━━━ Dataset rows ━━━

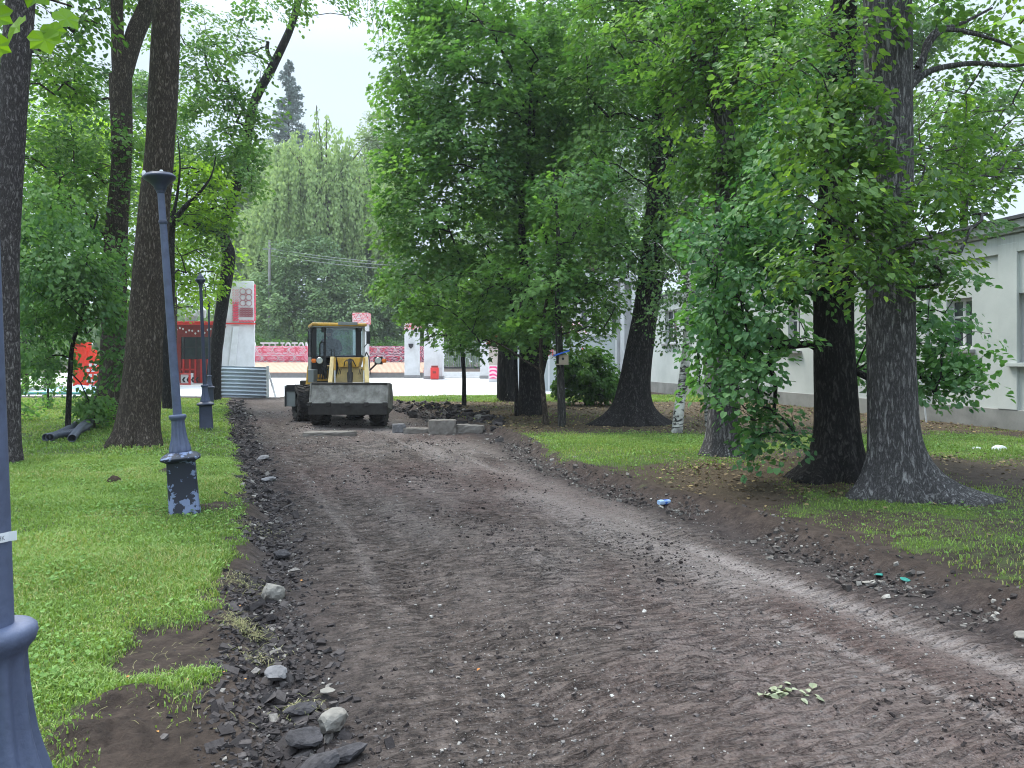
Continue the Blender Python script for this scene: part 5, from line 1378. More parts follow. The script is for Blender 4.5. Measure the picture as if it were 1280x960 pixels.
# long fence with wooden bench in front
d = 66.8
for (pa, pb, mt_, col2, lab) in ((303, 386, M_WHITE, M_PINKRED, 'low fence panel of pink scrolls left of the loader cab, above the wooden bench'), (455, 530, M_BLACK, M_PINKRED, 'low fence panel of pink and dark scrolls right of the loader cab')):
    Xa, Xb = W(pa, 0, d).x, W(pb, 0, d).x; za, zb = W(0, 453.5, d).z, W(0, 432.5, d).z
    r0 = empty('scrolled_fence', ((Xa + Xb) / 2, d, .09)); tag(r0, lab, 'fence', 'scrolled fence round the plaza')
    o0 = r0.location
    p_ = MB(); p_.bb(Xa - o0.x, Xb - o0.x, .05, .12, 0, zb - .09)
    p_.build('panel', M_SCR1 if mt_ is M_WHITE else M_SCR2, r0)
    s_ = MB(); scroll_row(s_, Xa - o0.x + .1, Xb - o0.x - .1, za - .09, zb - .09, 0, .07, .5); s_.build('scrollwork', col2, r0)
    s_ = MB(); scroll_row(s_, Xa - o0.x + .3, Xb - o0.x - .3, za - .09, zb - .09, -.03, .045, .72); s_.build('pale_scrollwork', M_OFFW, r0)
r0 = empty('long_bench', (W(415, 0, d - 1).x, d - 1, .09)); tag(r0, 'very long slatted pale wooden bench on a concrete base across the back plaza', 'bench')
o0 = r0.location
Xa, Xb = W(300, 0, d - 1).x - o0.x, W(530, 0, d - 1).x - o0.x
s_ = MB()
ns = 150
for i in range(ns):
    x_ = Xa + (Xb - Xa) * i / ns
    s_.add([(x_, -.5, .48), (x_ + (Xb - Xa) / ns * .84, -.5, .48), (x_ + (Xb - Xa) / ns * .84, .35, W(0, 453.5, d).z - .05), (x_, .35, W(0, 453.5, d).z - .05),
            (x_, -.5, .40), (x_ + (Xb - Xa) / ns * .84, -.5, .40), (x_ + (Xb - Xa) / ns * .84, .4, W(0, 453.5, d).z - .12), (x_, .4, W(0, 453.5, d).z - .12)], [(0, 1, 2, 3), (4, 7, 6, 5), (0, 4, 5, 1), (1, 5, 6, 2), (2, 6, 7, 3), (3, 7, 4, 0)])
s_.build('slats', M_WOOD, r0)
s_ = MB(); s_.bb(Xa, Xb, -.35, .4, 0, .40); s_.build('concrete_base', M_GCONC, r0)
# giant letters on the fence
r0 = empty('letter_sign', (W(352, 0, 68).x, 68.2, 0)); tag(r0, 'row of big white standing letters above the pink scrolled fence', 'sign')
tm = text_mesh('А ТТТ,ІОТОМ', 1.75, M_WHITE, 'letters', r0, .12, Matrix.Translation((0, 0, 2.42)) @ Matrix.Rotation(math.radians(90), 4, 'X'), 1.0)
bb = [v.co.x for v in tm.data.vertices]; wd_ = max(bb) - min(bb); want = (392 - 316) / F * 68.2
tm.data.transform(Matrix.Diagonal((want / wd_, 1, 1, 1)))
s_ = MB(); s_.bb(-want / 2, want / 2, .1, .2, 0, 1.9); s_.build('support_wall', M_BLACK, r0)

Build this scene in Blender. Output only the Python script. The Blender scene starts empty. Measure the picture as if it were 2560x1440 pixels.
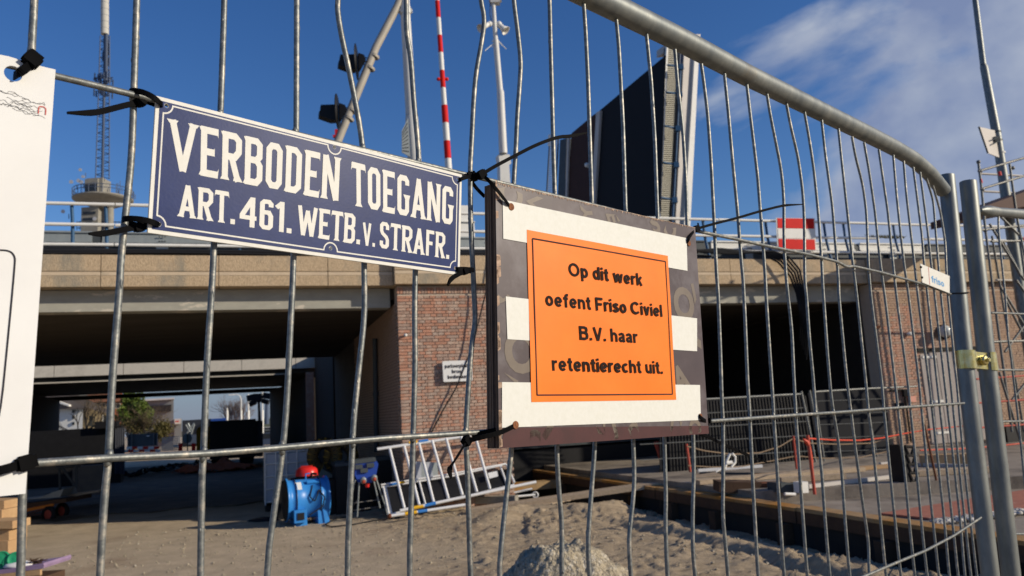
import bpy, math, random
import numpy as np
from mathutils import Vector
random.seed(7); rng = np.random.default_rng(7)
SC = bpy.context.scene
COL = SC.collection
R_ = math.radians

# ------------------------------------------------------------------ camera
FPX, CAMH = 1990.0, 1.6
PITCH = math.atan(313/1990); ROLL = math.atan(.058)
Fv = np.array([0, math.cos(PITCH), math.sin(PITCH)])
_U = np.array([0, -math.sin(PITCH), math.cos(PITCH)]); _R = np.array([1., 0, 0])
Rv = math.cos(ROLL)*_R - math.sin(ROLL)*_U
Uv = math.sin(ROLL)*_R + math.cos(ROLL)*_U
CAM = np.array([0, 0, CAMH])
cd = bpy.data.cameras.new('camera'); cam = bpy.data.objects.new('camera', cd); COL.objects.link(cam)
cd.sensor_width = 36; cd.lens = 36*FPX/2560; cd.clip_start = .02; cd.clip_end = 3000
cd.dof.use_dof = True; cd.dof.focus_distance = .98; cd.dof.aperture_fstop = 13.0
from mathutils import Matrix
m = Matrix(((Rv[0], Uv[0], -Fv[0], 0), (Rv[1], Uv[1], -Fv[1], 0), (Rv[2], Uv[2], -Fv[2], CAMH), (0, 0, 0, 1)))
cam.matrix_world = m
SC.camera = cam

# ------------------------------------------------------------------ sun and sky
SUN_EL = R_(21.5); SUNH = np.array([.971, -.238]); SUN_AZ = math.atan2(SUNH[0], SUNH[1])
sd = Vector((SUNH[0]*math.cos(SUN_EL), SUNH[1]*math.cos(SUN_EL), math.sin(SUN_EL)))
sl = bpy.data.lights.new('sun', 'SUN'); so = bpy.data.objects.new('sun', sl); COL.objects.link(so)
sl.energy = 4.35; sl.angle = R_(.53); sl.color = (1, .885, .72)
so.rotation_euler = sd.to_track_quat('Z', 'Y').to_euler(); so.location = (20, -10, 30)
W = bpy.data.worlds.new('World'); SC.world = W; W.use_nodes = True
nt = W.node_tree; nt.nodes.clear()
def wn(t, **k):
    n = nt.nodes.new(t)
    for a, b in k.items(): setattr(n, a, b)
    return n
def lk(a, b): nt.links.new(a, b)
sky = wn('ShaderNodeTexSky', sky_type='NISHITA'); sky.sun_disc = False; sky.sun_elevation = SUN_EL; sky.sun_rotation = SUN_AZ
sky.air_density = 1.0; sky.dust_density = .25; sky.ozone_density = 3.2; sky.altitude = 0
tc = wn('ShaderNodeTexCoord')
hs = wn('ShaderNodeHueSaturation'); hs.inputs['Hue'].default_value = .513; hs.inputs['Saturation'].default_value = 1.25; hs.inputs['Value'].default_value = 1.0
lk(sky.outputs[0], hs.inputs['Color'])
hz = wn('ShaderNodeSeparateXYZ'); lk(tc.outputs['Generated'], hz.inputs[0])
hr = wn('ShaderNodeMapRange'); hr.interpolation_type = 'SMOOTHSTEP'; hr.inputs[1].default_value = .0; hr.inputs[2].default_value = .22; hr.inputs[3].default_value = .85; hr.inputs[4].default_value = .0
lk(hz.outputs[2], hr.inputs[0])
hm = wn('ShaderNodeMix', data_type='RGBA'); lk(hr.outputs[0], hm.inputs['Factor']); lk(hs.outputs[0], hm.inputs['A']); hm.inputs['B'].default_value = (1.35, 1.75, 2.9, 1)
mp = wn('ShaderNodeMapping'); mp.inputs['Scale'].default_value = (1, 1, 1.35); mp.inputs['Location'].default_value = (.32, .1, .05)
lk(tc.outputs['Generated'], mp.inputs[0])
n1 = wn('ShaderNodeTexNoise'); n1.inputs['Scale'].default_value = 2.9; n1.inputs['Detail'].default_value = 9; n1.inputs['Roughness'].default_value = .52; n1.inputs['Distortion'].default_value = .25
lk(mp.outputs[0], n1.inputs['Vector'])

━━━

*Your goal*. Transcribe the entries above verbatim, omitting their pictures.

*Correct response*.
Continue the Blender Python script for this scene: part 5, from line 1378. More parts follow. The script is for Blender 4.5. Measure the picture as if it were 1280x960 pixels.
# long fence with wooden bench in front
d = 66.8
for (pa, pb, mt_, col2, lab) in ((303, 386, M_WHITE, M_PINKRED, 'low fence panel of pink scrolls left of the loader cab, above the wooden bench'), (455, 530, M_BLACK, M_PINKRED, 'low fence panel of pink and dark scrolls right of the loader cab')):
    Xa, Xb = W(pa, 0, d).x, W(pb, 0, d).x; za, zb = W(0, 453.5, d).z, W(0, 432.5, d).z
    r0 = empty('scrolled_fence', ((Xa + Xb) / 2, d, .09)); tag(r0, lab, 'fence', 'scrolled fence round the plaza')
    o0 = r0.location
    p_ = MB(); p_.bb(Xa - o0.x, Xb - o0.x, .05, .12, 0, zb - .09)
    p_.build('panel', M_SCR1 if mt_ is M_WHITE else M_SCR2, r0)
    s_ = MB(); scroll_row(s_, Xa - o0.x + .1, Xb - o0.x - .1, za - .09, zb - .09, 0, .07, .5); s_.build('scrollwork', col2, r0)
    s_ = MB(); scroll_row(s_, Xa - o0.x + .3, Xb - o0.x - .3, za - .09, zb - .09, -.03, .045, .72); s_.build('pale_scrollwork', M_OFFW, r0)
r0 = empty('long_bench', (W(415, 0, d - 1).x, d - 1, .09)); tag(r0, 'very long slatted pale wooden bench on a concrete base across the back plaza', 'bench')
o0 = r0.location
Xa, Xb = W(300, 0, d - 1).x - o0.x, W(530, 0, d - 1).x - o0.x
s_ = MB()
ns = 150
for i in range(ns):
    x_ = Xa + (Xb - Xa) * i / ns
    s_.add([(x_, -.5, .48), (x_ + (Xb - Xa) / ns * .84, -.5, .48), (x_ + (Xb - Xa) / ns * .84, .35, W(0, 453.5, d).z - .05), (x_, .35, W(0, 453.5, d).z - .05),
            (x_, -.5, .40), (x_ + (Xb - Xa) / ns * .84, -.5, .40), (x_ + (Xb - Xa) / ns * .84, .4, W(0, 453.5, d).z - .12), (x_, .4, W(0, 453.5, d).z - .12)], [(0, 1, 2, 3), (4, 7, 6, 5), (0, 4, 5, 1), (1, 5, 6, 2), (2, 6, 7, 3), (3, 7, 4, 0)])
s_.build('slats', M_WOOD, r0)
s_ = MB(); s_.bb(Xa, Xb, -.35, .4, 0, .40); s_.build('concrete_base', M_GCONC, r0)
# giant letters on the fence
r0 = empty('letter_sign', (W(352, 0, 68).x, 68.2, 0)); tag(r0, 'row of big white standing letters above the pink scrolled fence', 'sign')
tm = text_mesh('А ТТТ,ІОТОМ', 1.75, M_WHITE, 'letters', r0, .12, Matrix.Translation((0, 0, 2.42)) @ Matrix.Rotation(math.radians(90), 4, 'X'), 1.0)
bb = [v.co.x for v in tm.data.vertices]; wd_ = max(bb) - min(bb); want = (392 - 316) / F * 68.2
tm.data.transform(Matrix.Diagonal((want / wd_, 1, 1, 1)))
s_ = MB(); s_.bb(-want / 2, want / 2, .1, .2, 0, 1.9); s_.build('support_wall', M_BLACK, r0)

Build this scene in Blender. Output only the Python script. The Blender scene starts empty. Measure the picture as if it were 2560x1440 pixels.
import bpy, math, random
import numpy as np
from mathutils import Vector
random.seed(7); rng = np.random.default_rng(7)
SC = bpy.context.scene
COL = SC.collection
R_ = math.radians

# ------------------------------------------------------------------ camera
FPX, CAMH = 1990.0, 1.6
PITCH = math.atan(313/1990); ROLL = math.atan(.058)
Fv = np.array([0, math.cos(PITCH), math.sin(PITCH)])
_U = np.array([0, -math.sin(PITCH), math.cos(PITCH)]); _R = np.array([1., 0, 0])
Rv = math.cos(ROLL)*_R - math.sin(ROLL)*_U
Uv = math.sin(ROLL)*_R + math.cos(ROLL)*_U
CAM = np.array([0, 0, CAMH])
cd = bpy.data.cameras.new('camera'); cam = bpy.data.objects.new('camera', cd); COL.objects.link(cam)
cd.sensor_width = 36; cd.lens = 36*FPX/2560; cd.clip_start = .02; cd.clip_end = 3000
cd.dof.use_dof = True; cd.dof.focus_distance = .98; cd.dof.aperture_fstop = 13.0
from mathutils import Matrix
m = Matrix(((Rv[0], Uv[0], -Fv[0], 0), (Rv[1], Uv[1], -Fv[1], 0), (Rv[2], Uv[2], -Fv[2], CAMH), (0, 0, 0, 1)))
cam.matrix_world = m
SC.camera = cam

# ------------------------------------------------------------------ sun and sky
SUN_EL = R_(21.5); SUNH = np.array([.971, -.238]); SUN_AZ = math.atan2(SUNH[0], SUNH[1])
sd = Vector((SUNH[0]*math.cos(SUN_EL), SUNH[1]*math.cos(SUN_EL), math.sin(SUN_EL)))
sl = bpy.data.lights.new('sun', 'SUN'); so = bpy.data.objects.new('sun', sl); COL.objects.link(so)
sl.energy = 4.35; sl.angle = R_(.53); sl.color = (1, .885, .72)
so.rotation_euler = sd.to_track_quat('Z', 'Y').to_euler(); so.location = (20, -10, 30)
W = bpy.data.worlds.new('World'); SC.world = W; W.use_nodes = True
nt = W.node_tree; nt.nodes.clear()
def wn(t, **k):
    n = nt.nodes.new(t)
    for a, b in k.items(): setattr(n, a, b)
    return n
def lk(a, b): nt.links.new(a, b)
sky = wn('ShaderNodeTexSky', sky_type='NISHITA'); sky.sun_disc = False; sky.sun_elevation = SUN_EL; sky.sun_rotation = SUN_AZ
sky.air_density = 1.0; sky.dust_density = .25; sky.ozone_density = 3.2; sky.altitude = 0
tc = wn('ShaderNodeTexCoord')
hs = wn('ShaderNodeHueSaturation'); hs.inputs['Hue'].default_value = .513; hs.inputs['Saturation'].default_value = 1.25; hs.inputs['Value'].default_value = 1.0
lk(sky.outputs[0], hs.inputs['Color'])
hz = wn('ShaderNodeSeparateXYZ'); lk(tc.outputs['Generated'], hz.inputs[0])
hr = wn('ShaderNodeMapRange'); hr.interpolation_type = 'SMOOTHSTEP'; hr.inputs[1].default_value = .0; hr.inputs[2].default_value = .22; hr.inputs[3].default_value = .85; hr.inputs[4].default_value = .0
lk(hz.outputs[2], hr.inputs[0])
hm = wn('ShaderNodeMix', data_type='RGBA'); lk(hr.outputs[0], hm.inputs['Factor']); lk(hs.outputs[0], hm.inputs['A']); hm.inputs['B'].default_value = (1.35, 1.75, 2.9, 1)
mp = wn('ShaderNodeMapping'); mp.inputs['Scale'].default_value = (1, 1, 1.35); mp.inputs['Location'].default_value = (.32, .1, .05)
lk(tc.outputs['Generated'], mp.inputs[0])
n1 = wn('ShaderNodeTexNoise'); n1.inputs['Scale'].default_value = 2.9; n1.inputs['Detail'].default_value = 9; n1.inputs['Roughness'].default_value = .52; n1.inputs['Distortion'].default_value = .25
lk(mp.outputs[0], n1.inputs['Vector'])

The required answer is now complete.